↓↓↓

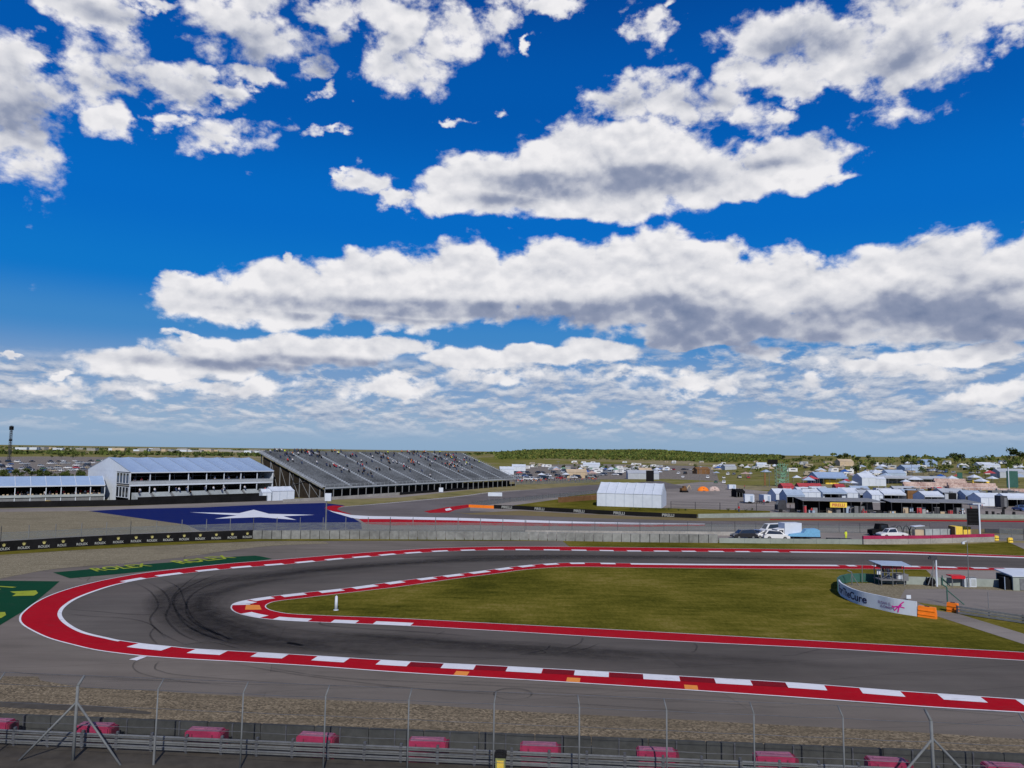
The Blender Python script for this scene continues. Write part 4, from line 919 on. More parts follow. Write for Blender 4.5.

↑↑↑
↓↓↓

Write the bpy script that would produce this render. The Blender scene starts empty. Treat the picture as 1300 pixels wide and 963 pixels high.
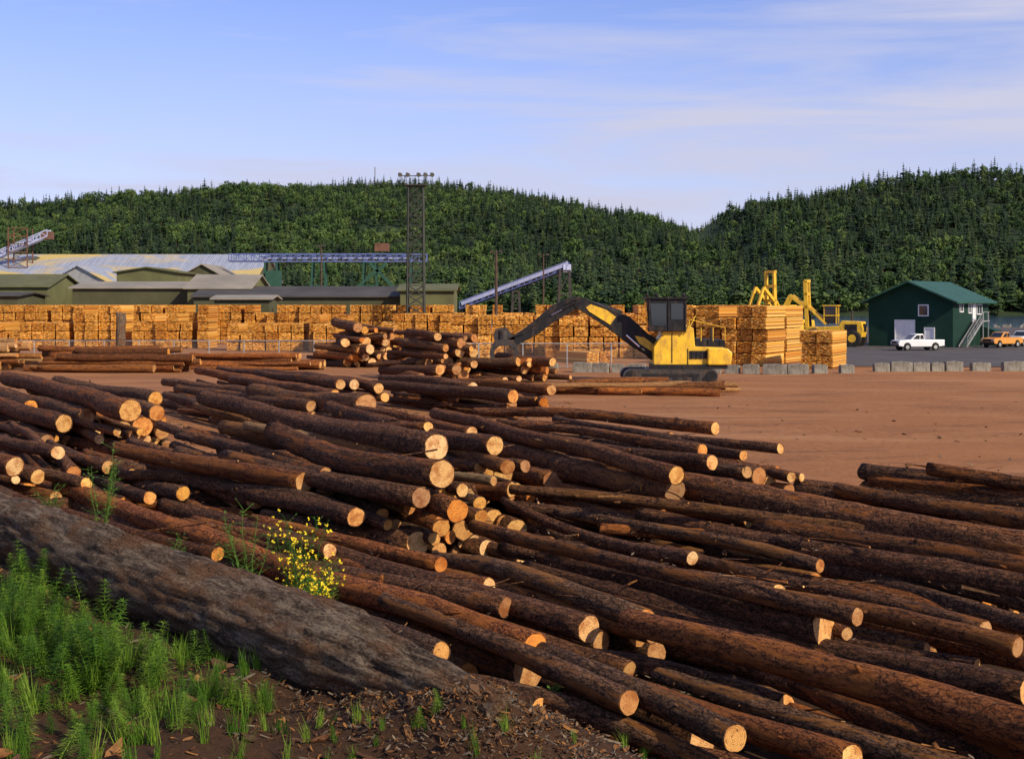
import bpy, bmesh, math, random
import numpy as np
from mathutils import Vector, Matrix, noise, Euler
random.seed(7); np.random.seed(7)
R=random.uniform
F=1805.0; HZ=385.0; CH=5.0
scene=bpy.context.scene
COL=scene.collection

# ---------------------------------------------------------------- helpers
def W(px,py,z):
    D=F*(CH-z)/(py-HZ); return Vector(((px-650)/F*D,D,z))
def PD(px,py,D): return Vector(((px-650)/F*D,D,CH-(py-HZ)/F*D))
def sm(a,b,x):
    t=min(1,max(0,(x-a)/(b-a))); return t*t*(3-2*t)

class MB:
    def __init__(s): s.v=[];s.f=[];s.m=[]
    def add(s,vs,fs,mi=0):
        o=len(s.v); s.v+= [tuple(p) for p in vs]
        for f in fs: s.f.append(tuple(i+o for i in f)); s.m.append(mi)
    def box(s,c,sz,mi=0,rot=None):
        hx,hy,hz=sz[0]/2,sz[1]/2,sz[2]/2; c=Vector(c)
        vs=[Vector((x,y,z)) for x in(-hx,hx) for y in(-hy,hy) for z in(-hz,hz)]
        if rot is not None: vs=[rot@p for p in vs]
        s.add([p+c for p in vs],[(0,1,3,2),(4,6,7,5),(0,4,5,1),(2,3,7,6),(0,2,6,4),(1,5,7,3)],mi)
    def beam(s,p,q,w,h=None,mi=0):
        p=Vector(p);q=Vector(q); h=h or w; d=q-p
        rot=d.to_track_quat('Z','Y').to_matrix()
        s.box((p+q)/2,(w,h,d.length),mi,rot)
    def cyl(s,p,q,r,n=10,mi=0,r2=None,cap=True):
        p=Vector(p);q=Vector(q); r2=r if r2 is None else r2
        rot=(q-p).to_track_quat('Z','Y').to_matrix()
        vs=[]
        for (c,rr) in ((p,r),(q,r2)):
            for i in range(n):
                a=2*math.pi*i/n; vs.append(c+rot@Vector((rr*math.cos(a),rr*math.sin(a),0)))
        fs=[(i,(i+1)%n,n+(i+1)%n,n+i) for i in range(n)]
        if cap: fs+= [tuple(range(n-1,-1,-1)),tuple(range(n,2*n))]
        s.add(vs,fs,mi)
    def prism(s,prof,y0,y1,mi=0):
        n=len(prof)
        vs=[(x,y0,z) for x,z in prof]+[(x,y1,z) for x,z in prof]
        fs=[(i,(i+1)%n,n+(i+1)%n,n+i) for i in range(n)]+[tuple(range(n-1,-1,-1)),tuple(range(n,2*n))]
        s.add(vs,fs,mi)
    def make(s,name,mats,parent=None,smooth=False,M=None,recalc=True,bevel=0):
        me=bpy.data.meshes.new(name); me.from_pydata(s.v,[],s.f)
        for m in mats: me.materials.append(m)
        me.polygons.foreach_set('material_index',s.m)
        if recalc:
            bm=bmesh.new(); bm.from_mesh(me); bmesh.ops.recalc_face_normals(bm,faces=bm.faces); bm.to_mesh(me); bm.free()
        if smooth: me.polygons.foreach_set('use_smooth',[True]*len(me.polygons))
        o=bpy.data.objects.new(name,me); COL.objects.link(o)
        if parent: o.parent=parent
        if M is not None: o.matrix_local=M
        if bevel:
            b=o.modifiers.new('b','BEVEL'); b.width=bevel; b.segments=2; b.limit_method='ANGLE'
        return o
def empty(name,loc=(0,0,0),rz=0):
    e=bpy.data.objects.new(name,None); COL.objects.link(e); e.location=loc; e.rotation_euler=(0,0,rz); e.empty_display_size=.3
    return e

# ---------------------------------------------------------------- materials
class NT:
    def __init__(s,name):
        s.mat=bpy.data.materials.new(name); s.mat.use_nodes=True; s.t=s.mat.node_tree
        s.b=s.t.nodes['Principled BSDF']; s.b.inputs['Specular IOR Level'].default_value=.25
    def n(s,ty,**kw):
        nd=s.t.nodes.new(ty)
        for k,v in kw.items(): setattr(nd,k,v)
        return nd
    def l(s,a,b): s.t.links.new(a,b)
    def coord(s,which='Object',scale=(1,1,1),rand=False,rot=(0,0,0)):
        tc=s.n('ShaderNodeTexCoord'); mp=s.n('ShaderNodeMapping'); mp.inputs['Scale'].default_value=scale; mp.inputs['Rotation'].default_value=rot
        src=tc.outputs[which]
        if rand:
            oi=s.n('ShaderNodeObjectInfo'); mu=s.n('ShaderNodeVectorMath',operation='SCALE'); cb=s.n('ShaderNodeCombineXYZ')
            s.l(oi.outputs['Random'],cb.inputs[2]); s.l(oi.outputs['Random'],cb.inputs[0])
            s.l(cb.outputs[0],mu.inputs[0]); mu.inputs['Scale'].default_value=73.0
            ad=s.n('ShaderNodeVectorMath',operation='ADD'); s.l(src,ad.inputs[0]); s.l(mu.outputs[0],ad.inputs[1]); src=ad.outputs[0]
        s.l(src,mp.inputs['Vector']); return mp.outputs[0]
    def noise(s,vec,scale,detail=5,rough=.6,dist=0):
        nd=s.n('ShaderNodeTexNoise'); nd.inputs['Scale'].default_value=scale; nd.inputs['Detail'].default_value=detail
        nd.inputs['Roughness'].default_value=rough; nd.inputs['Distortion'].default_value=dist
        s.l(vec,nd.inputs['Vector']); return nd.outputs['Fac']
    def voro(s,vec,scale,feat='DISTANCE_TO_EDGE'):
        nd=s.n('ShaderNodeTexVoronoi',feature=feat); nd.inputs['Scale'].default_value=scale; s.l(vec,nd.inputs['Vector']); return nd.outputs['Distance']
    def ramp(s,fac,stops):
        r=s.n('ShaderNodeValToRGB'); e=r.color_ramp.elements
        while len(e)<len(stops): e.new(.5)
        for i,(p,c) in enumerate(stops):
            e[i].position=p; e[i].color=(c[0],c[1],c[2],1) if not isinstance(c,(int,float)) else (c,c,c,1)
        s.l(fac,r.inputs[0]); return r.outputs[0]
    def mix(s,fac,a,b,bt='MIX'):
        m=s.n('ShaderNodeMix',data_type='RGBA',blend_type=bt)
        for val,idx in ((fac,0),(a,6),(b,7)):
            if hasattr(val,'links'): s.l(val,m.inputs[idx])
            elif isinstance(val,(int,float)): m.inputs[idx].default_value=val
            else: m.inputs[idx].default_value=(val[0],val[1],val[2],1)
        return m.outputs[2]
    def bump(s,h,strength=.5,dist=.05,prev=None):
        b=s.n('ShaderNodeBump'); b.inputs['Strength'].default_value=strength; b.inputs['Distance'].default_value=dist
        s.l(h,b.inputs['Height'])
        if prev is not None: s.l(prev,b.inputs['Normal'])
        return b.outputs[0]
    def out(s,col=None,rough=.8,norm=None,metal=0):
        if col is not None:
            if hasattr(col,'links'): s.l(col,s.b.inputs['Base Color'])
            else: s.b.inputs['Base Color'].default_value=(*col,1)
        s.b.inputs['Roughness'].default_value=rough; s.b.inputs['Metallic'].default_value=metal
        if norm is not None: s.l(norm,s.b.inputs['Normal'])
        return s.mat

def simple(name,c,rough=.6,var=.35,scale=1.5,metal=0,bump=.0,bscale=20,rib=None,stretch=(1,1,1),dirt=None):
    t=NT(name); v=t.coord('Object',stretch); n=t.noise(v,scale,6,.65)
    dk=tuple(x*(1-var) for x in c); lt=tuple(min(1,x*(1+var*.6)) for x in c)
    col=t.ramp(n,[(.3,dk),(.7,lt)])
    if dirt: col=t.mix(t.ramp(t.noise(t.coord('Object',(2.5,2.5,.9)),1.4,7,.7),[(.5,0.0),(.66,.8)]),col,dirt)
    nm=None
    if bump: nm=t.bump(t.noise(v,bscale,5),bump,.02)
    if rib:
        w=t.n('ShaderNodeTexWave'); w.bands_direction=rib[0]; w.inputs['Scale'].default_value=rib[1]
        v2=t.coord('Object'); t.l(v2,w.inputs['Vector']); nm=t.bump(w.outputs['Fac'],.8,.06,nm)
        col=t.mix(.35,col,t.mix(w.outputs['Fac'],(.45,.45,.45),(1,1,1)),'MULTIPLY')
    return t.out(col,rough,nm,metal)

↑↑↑
↓↓↓

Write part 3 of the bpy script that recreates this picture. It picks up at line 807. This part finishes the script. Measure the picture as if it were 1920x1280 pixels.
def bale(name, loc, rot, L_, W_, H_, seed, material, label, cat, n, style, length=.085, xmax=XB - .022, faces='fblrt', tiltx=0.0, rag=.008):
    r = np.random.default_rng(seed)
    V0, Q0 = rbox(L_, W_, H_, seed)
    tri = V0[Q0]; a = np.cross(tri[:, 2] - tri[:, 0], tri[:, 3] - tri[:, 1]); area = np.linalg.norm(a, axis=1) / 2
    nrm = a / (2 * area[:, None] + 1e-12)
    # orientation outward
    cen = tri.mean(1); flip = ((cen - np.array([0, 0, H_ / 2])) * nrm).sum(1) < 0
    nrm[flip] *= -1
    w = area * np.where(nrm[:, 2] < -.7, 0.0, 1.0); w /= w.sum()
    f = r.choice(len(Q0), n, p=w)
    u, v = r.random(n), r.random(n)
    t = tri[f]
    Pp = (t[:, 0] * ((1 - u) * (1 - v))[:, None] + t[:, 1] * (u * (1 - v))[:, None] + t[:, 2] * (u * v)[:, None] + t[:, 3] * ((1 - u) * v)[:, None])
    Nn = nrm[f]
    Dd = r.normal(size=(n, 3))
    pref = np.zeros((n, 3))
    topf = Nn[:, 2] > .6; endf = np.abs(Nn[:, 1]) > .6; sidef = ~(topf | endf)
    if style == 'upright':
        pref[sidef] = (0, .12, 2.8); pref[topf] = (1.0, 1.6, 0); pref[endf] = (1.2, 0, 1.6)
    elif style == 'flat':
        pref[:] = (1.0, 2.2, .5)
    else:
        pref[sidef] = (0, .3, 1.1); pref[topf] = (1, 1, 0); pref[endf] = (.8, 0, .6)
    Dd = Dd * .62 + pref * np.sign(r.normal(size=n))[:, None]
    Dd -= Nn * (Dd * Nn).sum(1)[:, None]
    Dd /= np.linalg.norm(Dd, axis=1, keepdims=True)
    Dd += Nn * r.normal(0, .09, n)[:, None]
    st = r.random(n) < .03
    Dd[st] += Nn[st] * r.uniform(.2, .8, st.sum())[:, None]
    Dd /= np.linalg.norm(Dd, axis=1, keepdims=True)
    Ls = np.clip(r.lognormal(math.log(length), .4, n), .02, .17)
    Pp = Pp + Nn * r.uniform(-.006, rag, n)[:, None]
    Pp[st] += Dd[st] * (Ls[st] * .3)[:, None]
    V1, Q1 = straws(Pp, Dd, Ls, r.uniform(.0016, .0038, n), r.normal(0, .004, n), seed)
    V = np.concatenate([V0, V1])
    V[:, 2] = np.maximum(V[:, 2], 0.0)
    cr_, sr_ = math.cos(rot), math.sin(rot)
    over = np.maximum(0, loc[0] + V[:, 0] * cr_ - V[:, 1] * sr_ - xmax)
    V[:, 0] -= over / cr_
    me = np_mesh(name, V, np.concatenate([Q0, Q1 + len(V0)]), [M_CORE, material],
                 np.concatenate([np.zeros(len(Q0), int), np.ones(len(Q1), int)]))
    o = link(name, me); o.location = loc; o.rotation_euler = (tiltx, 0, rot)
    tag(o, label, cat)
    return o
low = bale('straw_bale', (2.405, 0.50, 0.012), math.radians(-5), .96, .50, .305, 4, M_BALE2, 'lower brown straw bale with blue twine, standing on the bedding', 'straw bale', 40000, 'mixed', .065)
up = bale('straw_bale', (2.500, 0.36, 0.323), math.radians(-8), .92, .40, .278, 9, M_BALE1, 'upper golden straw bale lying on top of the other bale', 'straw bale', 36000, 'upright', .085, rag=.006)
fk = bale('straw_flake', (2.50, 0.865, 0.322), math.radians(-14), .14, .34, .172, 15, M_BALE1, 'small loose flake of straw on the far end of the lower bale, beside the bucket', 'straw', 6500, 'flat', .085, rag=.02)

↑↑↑

=== Directions ===
Using the entries above, reproduce word for word only the lines from the one that contains "Write the bpy" to the one that contains "t=min(1,max(0,(x-a)/(b-a))); return t*t*(3-2*t)", both ends included, and drop every picture.

=== Result of the task ===
Write the bpy script that would produce this render. The Blender scene starts empty. Treat the picture as 1300 pixels wide and 963 pixels high.
import bpy, bmesh, math, random
import numpy as np
from mathutils import Vector, Matrix, noise, Euler
random.seed(7); np.random.seed(7)
R=random.uniform
F=1805.0; HZ=385.0; CH=5.0
scene=bpy.context.scene
COL=scene.collection

# ---------------------------------------------------------------- helpers
def W(px,py,z):
    D=F*(CH-z)/(py-HZ); return Vector(((px-650)/F*D,D,z))
def PD(px,py,D): return Vector(((px-650)/F*D,D,CH-(py-HZ)/F*D))
def sm(a,b,x):
    t=min(1,max(0,(x-a)/(b-a))); return t*t*(3-2*t)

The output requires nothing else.